Teatro político e ópera dos vivos

No dia 16 de janeiro deste ano, na abertura do Curso Nacional de Formação de Formadores e Formadoras, promovido pela Central dos Trabalhadores e Trabalhadoras do Brasil-CTB e pelo Centro de Estudos Sindicais-CES, os participantes assistiram, em São Paulo, à peça teatral Ópera dos Vivos, da Companhia do Latão.

Assistindo à peça, lembrei-me dos sofridos anos 60, nos quais, através das peças de teatro, músicas, jornais e outros meios de comunicação, as arbitrariedades do regime foram denunciadas. Peças teatrais como Morte e Vida Severina de João Cabral de Melo Neto, Arena Conta Zumbi de Augusto Boal e Gianfrancesco Guarnieri, Roda Viva de Chico Buarque, ao lado de tantas outras, desempenharam um papel importante na formação da juventude da época e deram um novo alento ao teatro político. O preço pago por essa ousadia foi muito caro. Prisões, torturas e censura atingiram brutalmente estudantes, trabalhadores e trabalhadoras, incluindo-se aqueles que se dedicavam à arte em geral, e mais especificamente, diretores e atores de teatro.

Romário Boreli, escritor e diretor musical de Morte e Vida Severina, compôs uma canção que se refere à censura da época: “Naquele tempo as palavras tinham asas / tinham cores e cobriam de repente a cidade com flores/ tinham fogo e acendiam nos lares a ternura de todos/ davam viva/ iam cantando, murmurando”. E continua: “Mas de repente as palavras sem fronteiras acordaram, entre muros, assustadas prisioneiras…”.

Os anos passaram. A ditadura caiu. O teatro político refluiu. Segundo Gilberto Amêndola, “teatro político” tornou-se um palavrão impronunciável, um pecado digno da pena mais hedionda à disposição do mercado”. Termos como maniqueísta, simplista e reducionista são utilizados para golpear o teatro que não se submete ao capital.

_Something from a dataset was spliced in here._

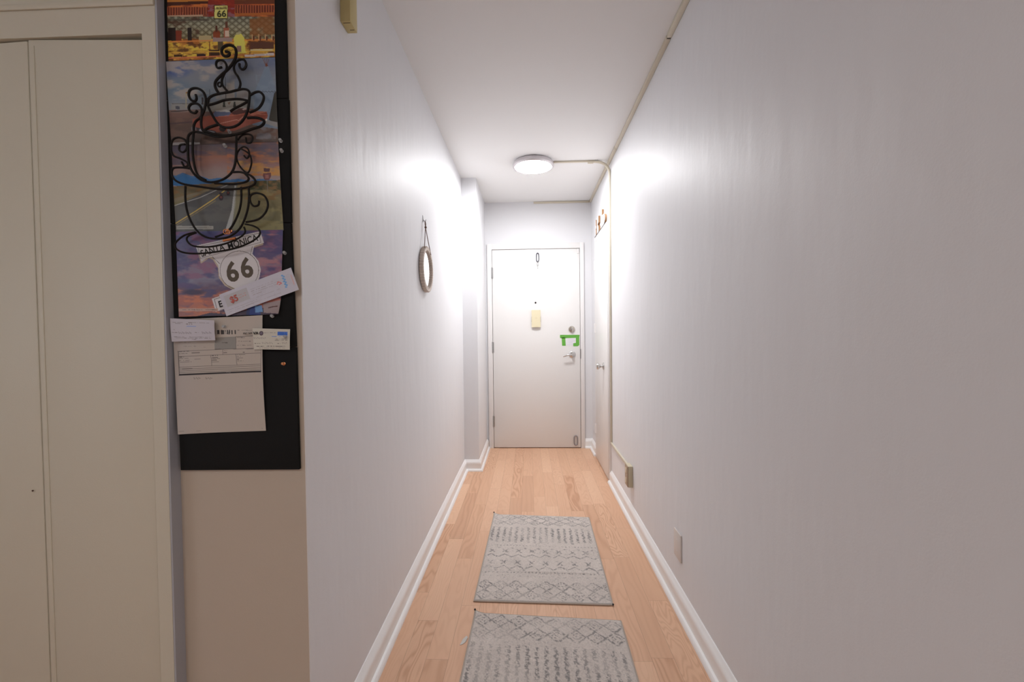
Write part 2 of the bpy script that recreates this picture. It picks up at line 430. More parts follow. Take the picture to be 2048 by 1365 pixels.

Mesmo tendo que remar contra a corrente, há grupos teatrais que ousam enfrentar os desafios e manter acesa a chama do teatro engajado politicamente. Entre estes grupos, destaca-se a Companhia do Latão, dirigido pelo Professor da USP Sergio de Carvalho e que conta com atores e atrizes que apresentam um belo trabalho artístico, atuando coletivamente. A peça Ópera dos Vivos a que me referi, tem como fio condutor uma reflexão sobre a mercantilização e a mecanização da cultura atual, referindo-se à produção dos anos 60, no teatro, no cinema, na música e na televisão. O trabalho é resultado de uma grande pesquisa realizada pela Companhia do Latão, tendo como referência a ótica de personalidades marcantes da cultura do nosso país, como Vianninha, Glauber Rocha e Augusto Boal. Consegue aliar engajamento político e refinamento estético.

A peça tem 4 horas de duração e está dividida em 4 atos:

1. Sociedade Mortuária, que mostra um grupo de camponeses que, em Pernambuco, no início dos anos 60, funda uma associação para realizar enterros decentes. A referência de conteúdo são as Ligas Camponesas e a referência estética é o teatro do Centro Popular de Cultura – CPC da UNE;

2. Tempo Morto, filme produzido pela Companhia do Latão, que acontece num país imaginário, mas que evidentemente se refere ao golpe militar de 64, no Brasil. O filme está relacionado a Terra em Transe, de Glauber Rocha, que é precursor do Cinema Novo.

3. Privilégio dos Mortos, festival de canções que conta a história de uma cantora de protesto. Estabelece-se a distinção entre a música de protesto e o tropicalismo.

4. Morrer de Pé, representação teatral de um estúdio de televisão, que discute a mecanização do trabalho do artista. Mostra que as relações de trabalho no campo cultural também vão ficando cada vez mais alienadas e mercantilizadas.

O teatro atinge a emoção daqueles que assistem. No meu caso atingiu profunda e duplamente: por um lado, pelo fato de poder reviver um tempo que marcou a minha vida de intensa participação no movimento estudantil e, por outro, porque uma das atrizes da Ópera dos Vivos é Ana Petta, minha filha.